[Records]

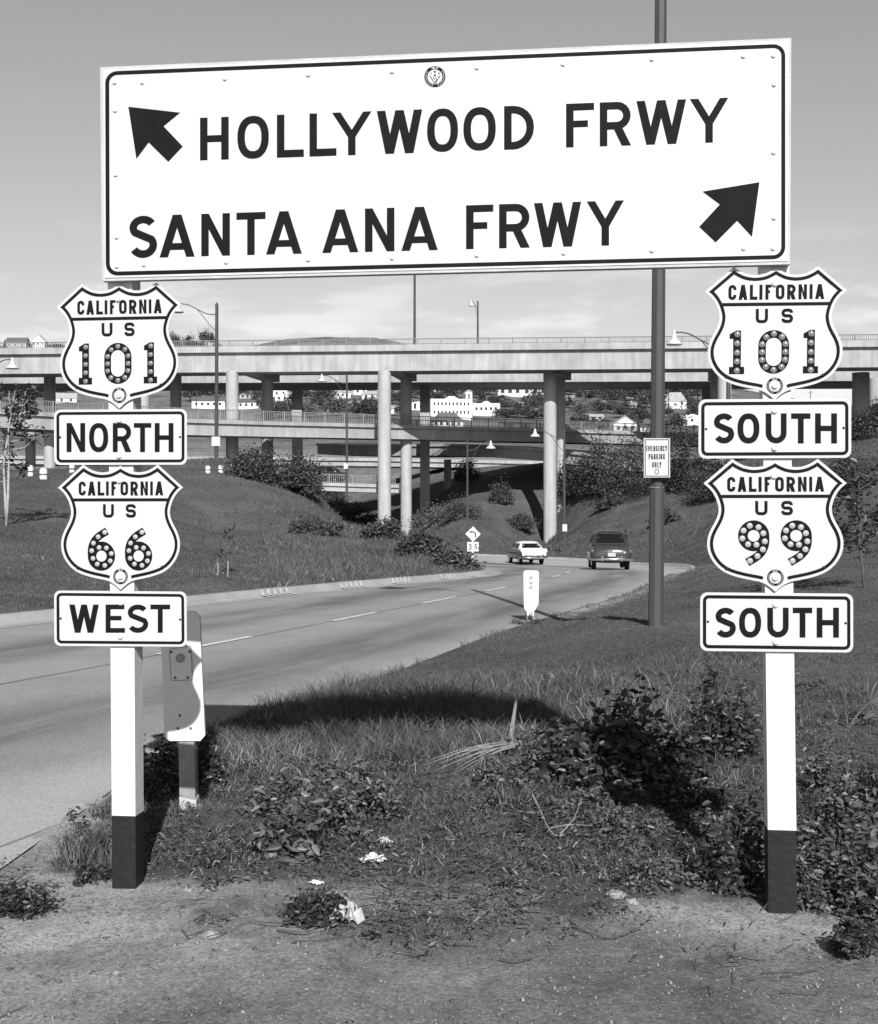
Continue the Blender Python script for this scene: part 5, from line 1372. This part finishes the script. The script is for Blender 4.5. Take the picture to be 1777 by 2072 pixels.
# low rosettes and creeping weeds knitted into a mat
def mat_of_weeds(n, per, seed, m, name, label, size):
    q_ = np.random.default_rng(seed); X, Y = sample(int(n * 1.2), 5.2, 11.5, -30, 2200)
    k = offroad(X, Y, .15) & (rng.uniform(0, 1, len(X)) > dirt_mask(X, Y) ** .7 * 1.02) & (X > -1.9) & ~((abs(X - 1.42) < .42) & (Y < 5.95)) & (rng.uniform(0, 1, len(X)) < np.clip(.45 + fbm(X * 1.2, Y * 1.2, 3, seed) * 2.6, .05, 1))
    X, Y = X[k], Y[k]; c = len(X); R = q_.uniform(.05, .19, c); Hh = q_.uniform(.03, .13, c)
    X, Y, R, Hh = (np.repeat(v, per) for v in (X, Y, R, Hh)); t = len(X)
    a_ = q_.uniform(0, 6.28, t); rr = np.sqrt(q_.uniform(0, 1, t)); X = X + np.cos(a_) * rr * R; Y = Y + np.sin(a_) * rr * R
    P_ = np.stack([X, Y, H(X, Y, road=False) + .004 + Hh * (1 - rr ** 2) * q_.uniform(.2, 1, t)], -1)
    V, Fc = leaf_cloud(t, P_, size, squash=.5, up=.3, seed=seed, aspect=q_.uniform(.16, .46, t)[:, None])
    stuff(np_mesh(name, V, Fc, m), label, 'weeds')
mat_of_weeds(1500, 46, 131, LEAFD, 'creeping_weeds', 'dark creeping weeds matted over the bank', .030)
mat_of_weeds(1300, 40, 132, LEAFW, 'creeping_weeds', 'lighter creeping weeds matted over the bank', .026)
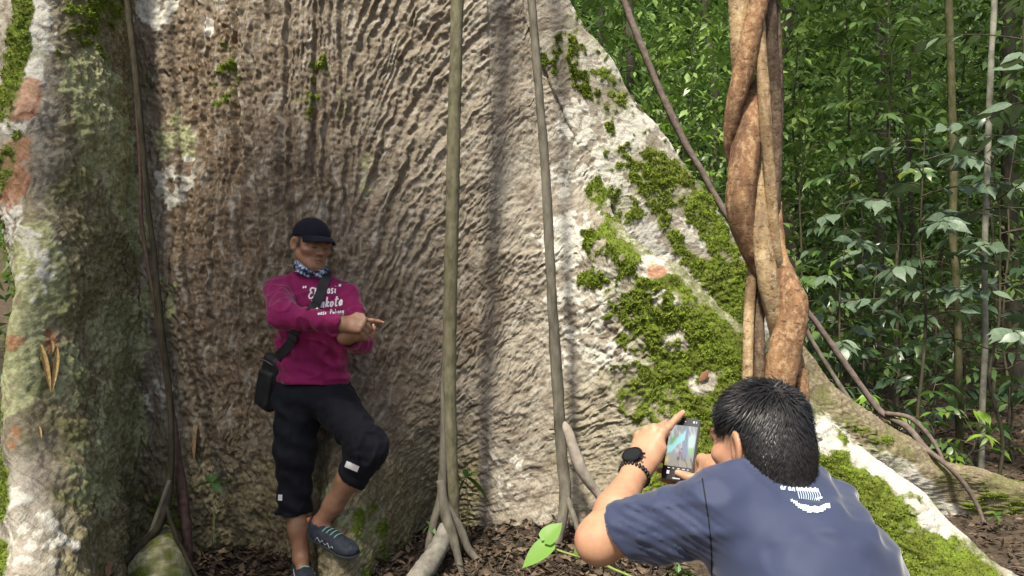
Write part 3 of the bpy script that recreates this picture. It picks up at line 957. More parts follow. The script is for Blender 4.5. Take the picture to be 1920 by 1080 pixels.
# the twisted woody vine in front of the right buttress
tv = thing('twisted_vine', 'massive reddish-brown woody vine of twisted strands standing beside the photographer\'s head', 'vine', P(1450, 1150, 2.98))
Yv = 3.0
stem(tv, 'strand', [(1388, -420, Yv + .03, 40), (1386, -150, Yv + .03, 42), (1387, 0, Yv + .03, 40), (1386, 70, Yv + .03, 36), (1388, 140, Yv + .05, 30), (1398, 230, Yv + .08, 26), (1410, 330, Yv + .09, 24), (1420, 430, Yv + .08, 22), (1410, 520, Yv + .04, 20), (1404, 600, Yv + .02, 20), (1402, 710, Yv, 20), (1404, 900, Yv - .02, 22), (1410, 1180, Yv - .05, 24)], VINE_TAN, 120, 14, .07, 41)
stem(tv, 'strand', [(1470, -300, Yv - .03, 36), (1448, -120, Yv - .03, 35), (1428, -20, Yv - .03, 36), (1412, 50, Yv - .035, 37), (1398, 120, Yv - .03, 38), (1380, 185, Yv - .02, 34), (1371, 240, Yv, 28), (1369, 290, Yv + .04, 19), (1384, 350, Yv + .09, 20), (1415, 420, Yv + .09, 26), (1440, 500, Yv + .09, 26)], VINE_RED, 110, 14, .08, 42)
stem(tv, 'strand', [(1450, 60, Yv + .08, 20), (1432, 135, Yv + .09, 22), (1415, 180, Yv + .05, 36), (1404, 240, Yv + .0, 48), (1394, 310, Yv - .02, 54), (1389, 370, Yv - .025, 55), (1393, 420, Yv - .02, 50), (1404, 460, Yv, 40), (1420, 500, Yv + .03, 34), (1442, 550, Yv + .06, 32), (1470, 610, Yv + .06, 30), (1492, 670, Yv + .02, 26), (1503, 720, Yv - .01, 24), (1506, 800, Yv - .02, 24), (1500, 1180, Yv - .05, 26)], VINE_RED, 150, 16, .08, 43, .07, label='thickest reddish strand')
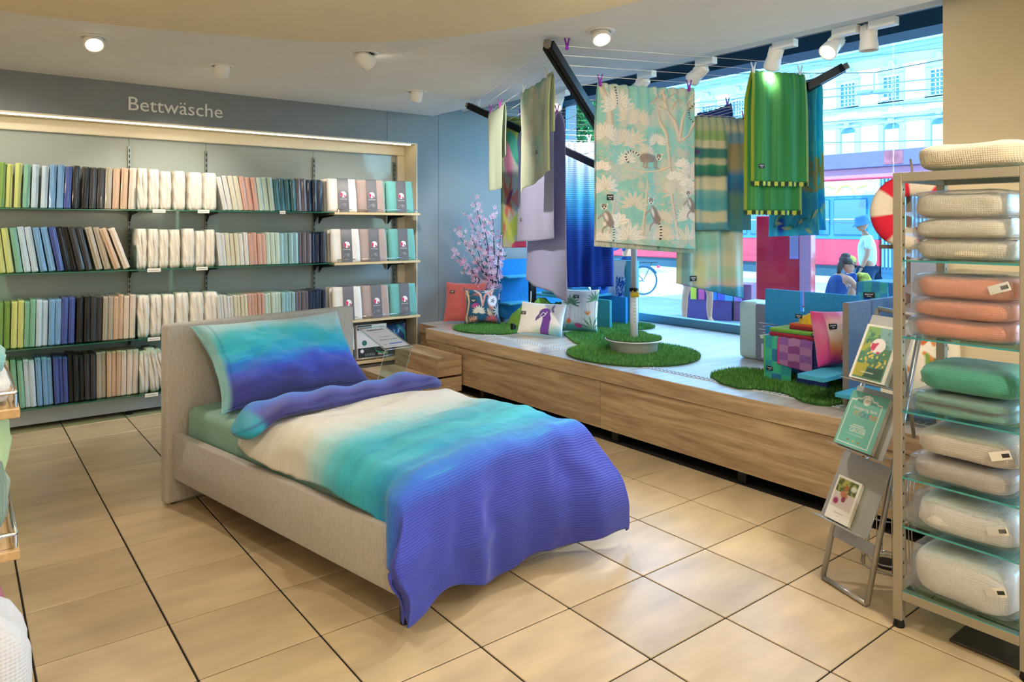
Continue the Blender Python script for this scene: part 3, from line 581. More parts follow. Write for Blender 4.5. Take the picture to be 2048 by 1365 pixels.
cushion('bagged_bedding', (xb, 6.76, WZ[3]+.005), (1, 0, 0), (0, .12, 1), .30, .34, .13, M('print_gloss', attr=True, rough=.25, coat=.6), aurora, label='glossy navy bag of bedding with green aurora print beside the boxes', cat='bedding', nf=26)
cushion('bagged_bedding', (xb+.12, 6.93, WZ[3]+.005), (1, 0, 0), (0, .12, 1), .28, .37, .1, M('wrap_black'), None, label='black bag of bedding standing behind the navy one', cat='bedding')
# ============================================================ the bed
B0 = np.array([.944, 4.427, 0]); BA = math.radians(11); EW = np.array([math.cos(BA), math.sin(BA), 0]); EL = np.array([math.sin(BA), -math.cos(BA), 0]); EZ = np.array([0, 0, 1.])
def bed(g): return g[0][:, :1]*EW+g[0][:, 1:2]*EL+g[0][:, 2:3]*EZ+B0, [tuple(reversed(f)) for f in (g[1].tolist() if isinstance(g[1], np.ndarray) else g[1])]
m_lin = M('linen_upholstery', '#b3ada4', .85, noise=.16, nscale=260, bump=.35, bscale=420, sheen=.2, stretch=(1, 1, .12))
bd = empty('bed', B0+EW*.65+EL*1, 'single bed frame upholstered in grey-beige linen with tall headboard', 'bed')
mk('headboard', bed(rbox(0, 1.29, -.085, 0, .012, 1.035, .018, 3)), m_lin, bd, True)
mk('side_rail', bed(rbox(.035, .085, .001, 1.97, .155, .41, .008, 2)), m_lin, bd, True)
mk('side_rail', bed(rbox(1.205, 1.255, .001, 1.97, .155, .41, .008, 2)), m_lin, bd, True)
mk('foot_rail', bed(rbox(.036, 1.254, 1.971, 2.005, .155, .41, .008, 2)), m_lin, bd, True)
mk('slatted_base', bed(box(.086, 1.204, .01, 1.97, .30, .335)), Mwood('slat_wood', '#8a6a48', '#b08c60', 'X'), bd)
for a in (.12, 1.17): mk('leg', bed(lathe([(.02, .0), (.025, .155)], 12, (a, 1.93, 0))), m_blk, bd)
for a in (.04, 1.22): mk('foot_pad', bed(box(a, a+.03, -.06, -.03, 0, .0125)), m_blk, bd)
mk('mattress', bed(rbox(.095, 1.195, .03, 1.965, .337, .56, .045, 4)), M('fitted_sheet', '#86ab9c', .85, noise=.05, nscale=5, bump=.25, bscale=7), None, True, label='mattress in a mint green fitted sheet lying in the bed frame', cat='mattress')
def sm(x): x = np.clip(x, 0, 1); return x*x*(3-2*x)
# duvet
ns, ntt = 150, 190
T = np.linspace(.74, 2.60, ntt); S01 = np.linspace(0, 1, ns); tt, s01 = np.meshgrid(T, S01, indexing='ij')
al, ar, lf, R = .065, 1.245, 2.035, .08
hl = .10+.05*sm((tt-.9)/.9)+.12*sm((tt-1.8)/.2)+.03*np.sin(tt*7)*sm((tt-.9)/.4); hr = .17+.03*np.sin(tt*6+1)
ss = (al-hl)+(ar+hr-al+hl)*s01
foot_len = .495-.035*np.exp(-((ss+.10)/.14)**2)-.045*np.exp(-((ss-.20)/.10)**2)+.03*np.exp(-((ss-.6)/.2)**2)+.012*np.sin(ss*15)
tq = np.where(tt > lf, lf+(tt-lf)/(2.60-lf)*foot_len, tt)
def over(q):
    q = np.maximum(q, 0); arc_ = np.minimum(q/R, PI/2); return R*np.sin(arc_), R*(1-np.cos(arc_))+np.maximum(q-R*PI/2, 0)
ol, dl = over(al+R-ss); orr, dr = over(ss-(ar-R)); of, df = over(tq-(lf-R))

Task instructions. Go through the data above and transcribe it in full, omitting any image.

Full answer.
Continue the Blender Python script for this scene: part 5, from line 1372. This part finishes the script. The script is for Blender 4.5. Take the picture to be 1777 by 2072 pixels.
# low rosettes and creeping weeds knitted into a mat
def mat_of_weeds(n, per, seed, m, name, label, size):
    q_ = np.random.default_rng(seed); X, Y = sample(int(n * 1.2), 5.2, 11.5, -30, 2200)
    k = offroad(X, Y, .15) & (rng.uniform(0, 1, len(X)) > dirt_mask(X, Y) ** .7 * 1.02) & (X > -1.9) & ~((abs(X - 1.42) < .42) & (Y < 5.95)) & (rng.uniform(0, 1, len(X)) < np.clip(.45 + fbm(X * 1.2, Y * 1.2, 3, seed) * 2.6, .05, 1))
    X, Y = X[k], Y[k]; c = len(X); R = q_.uniform(.05, .19, c); Hh = q_.uniform(.03, .13, c)
    X, Y, R, Hh = (np.repeat(v, per) for v in (X, Y, R, Hh)); t = len(X)
    a_ = q_.uniform(0, 6.28, t); rr = np.sqrt(q_.uniform(0, 1, t)); X = X + np.cos(a_) * rr * R; Y = Y + np.sin(a_) * rr * R
    P_ = np.stack([X, Y, H(X, Y, road=False) + .004 + Hh * (1 - rr ** 2) * q_.uniform(.2, 1, t)], -1)
    V, Fc = leaf_cloud(t, P_, size, squash=.5, up=.3, seed=seed, aspect=q_.uniform(.16, .46, t)[:, None])
    stuff(np_mesh(name, V, Fc, m), label, 'weeds')
mat_of_weeds(1500, 46, 131, LEAFD, 'creeping_weeds', 'dark creeping weeds matted over the bank', .030)
mat_of_weeds(1300, 40, 132, LEAFW, 'creeping_weeds', 'lighter creeping weeds matted over the bank', .026)
Write part 3 of the bpy script that recreates this picture. It picks up at line 957. More parts follow. The script is for Blender 4.5. Take the picture to be 1920 by 1080 pixels.
# the twisted woody vine in front of the right buttress
tv = thing('twisted_vine', 'massive reddish-brown woody vine of twisted strands standing beside the photographer\'s head', 'vine', P(1450, 1150, 2.98))
Yv = 3.0
stem(tv, 'strand', [(1388, -420, Yv + .03, 40), (1386, -150, Yv + .03, 42), (1387, 0, Yv + .03, 40), (1386, 70, Yv + .03, 36), (1388, 140, Yv + .05, 30), (1398, 230, Yv + .08, 26), (1410, 330, Yv + .09, 24), (1420, 430, Yv + .08, 22), (1410, 520, Yv + .04, 20), (1404, 600, Yv + .02, 20), (1402, 710, Yv, 20), (1404, 900, Yv - .02, 22), (1410, 1180, Yv - .05, 24)], VINE_TAN, 120, 14, .07, 41)
stem(tv, 'strand', [(1470, -300, Yv - .03, 36), (1448, -120, Yv - .03, 35), (1428, -20, Yv - .03, 36), (1412, 50, Yv - .035, 37), (1398, 120, Yv - .03, 38), (1380, 185, Yv - .02, 34), (1371, 240, Yv, 28), (1369, 290, Yv + .04, 19), (1384, 350, Yv + .09, 20), (1415, 420, Yv + .09, 26), (1440, 500, Yv + .09, 26)], VINE_RED, 110, 14, .08, 42)
stem(tv, 'strand', [(1450, 60, Yv + .08, 20), (1432, 135, Yv + .09, 22), (1415, 180, Yv + .05, 36), (1404, 240, Yv + .0, 48), (1394, 310, Yv - .02, 54), (1389, 370, Yv - .025, 55), (1393, 420, Yv - .02, 50), (1404, 460, Yv, 40), (1420, 500, Yv + .03, 34), (1442, 550, Yv + .06, 32), (1470, 610, Yv + .06, 30), (1492, 670, Yv + .02, 26), (1503, 720, Yv - .01, 24), (1506, 800, Yv - .02, 24), (1500, 1180, Yv - .05, 26)], VINE_RED, 150, 16, .08, 43, .07, label='thickest reddish strand')
Continue the Blender Python script for this scene: part 3, from line 581. More parts follow. Write for Blender 4.5. Take the picture to be 2048 by 1365 pixels.
cushion('bagged_bedding', (xb, 6.76, WZ[3]+.005), (1, 0, 0), (0, .12, 1), .30, .34, .13, M('print_gloss', attr=True, rough=.25, coat=.6), aurora, label='glossy navy bag of bedding with green aurora print beside the boxes', cat='bedding', nf=26)
cushion('bagged_bedding', (xb+.12, 6.93, WZ[3]+.005), (1, 0, 0), (0, .12, 1), .28, .37, .1, M('wrap_black'), None, label='black bag of bedding standing behind the navy one', cat='bedding')
# ============================================================ the bed
B0 = np.array([.944, 4.427, 0]); BA = math.radians(11); EW = np.array([math.cos(BA), math.sin(BA), 0]); EL = np.array([math.sin(BA), -math.cos(BA), 0]); EZ = np.array([0, 0, 1.])
def bed(g): return g[0][:, :1]*EW+g[0][:, 1:2]*EL+g[0][:, 2:3]*EZ+B0, [tuple(reversed(f)) for f in (g[1].tolist() if isinstance(g[1], np.ndarray) else g[1])]
m_lin = M('linen_upholstery', '#b3ada4', .85, noise=.16, nscale=260, bump=.35, bscale=420, sheen=.2, stretch=(1, 1, .12))
bd = empty('bed', B0+EW*.65+EL*1, 'single bed frame upholstered in grey-beige linen with tall headboard', 'bed')
mk('headboard', bed(rbox(0, 1.29, -.085, 0, .012, 1.035, .018, 3)), m_lin, bd, True)
mk('side_rail', bed(rbox(.035, .085, .001, 1.97, .155, .41, .008, 2)), m_lin, bd, True)
mk('side_rail', bed(rbox(1.205, 1.255, .001, 1.97, .155, .41, .008, 2)), m_lin, bd, True)
mk('foot_rail', bed(rbox(.036, 1.254, 1.971, 2.005, .155, .41, .008, 2)), m_lin, bd, True)
mk('slatted_base', bed(box(.086, 1.204, .01, 1.97, .30, .335)), Mwood('slat_wood', '#8a6a48', '#b08c60', 'X'), bd)
for a in (.12, 1.17): mk('leg', bed(lathe([(.02, .0), (.025, .155)], 12, (a, 1.93, 0))), m_blk, bd)
for a in (.04, 1.22): mk('foot_pad', bed(box(a, a+.03, -.06, -.03, 0, .0125)), m_blk, bd)
mk('mattress', bed(rbox(.095, 1.195, .03, 1.965, .337, .56, .045, 4)), M('fitted_sheet', '#86ab9c', .85, noise=.05, nscale=5, bump=.25, bscale=7), None, True, label='mattress in a mint green fitted sheet lying in the bed frame', cat='mattress')
def sm(x): x = np.clip(x, 0, 1); return x*x*(3-2*x)
# duvet
ns, ntt = 150, 190
T = np.linspace(.74, 2.60, ntt); S01 = np.linspace(0, 1, ns); tt, s01 = np.meshgrid(T, S01, indexing='ij')
al, ar, lf, R = .065, 1.245, 2.035, .08
hl = .10+.05*sm((tt-.9)/.9)+.12*sm((tt-1.8)/.2)+.03*np.sin(tt*7)*sm((tt-.9)/.4); hr = .17+.03*np.sin(tt*6+1)
ss = (al-hl)+(ar+hr-al+hl)*s01
foot_len = .495-.035*np.exp(-((ss+.10)/.14)**2)-.045*np.exp(-((ss-.20)/.10)**2)+.03*np.exp(-((ss-.6)/.2)**2)+.012*np.sin(ss*15)
tq = np.where(tt > lf, lf+(tt-lf)/(2.60-lf)*foot_len, tt)
def over(q):
    q = np.maximum(q, 0); arc_ = np.minimum(q/R, PI/2); return R*np.sin(arc_), R*(1-np.cos(arc_))+np.maximum(q-R*PI/2, 0)
ol, dl = over(al+R-ss); orr, dr = over(ss-(ar-R)); of, df = over(tq-(lf-R))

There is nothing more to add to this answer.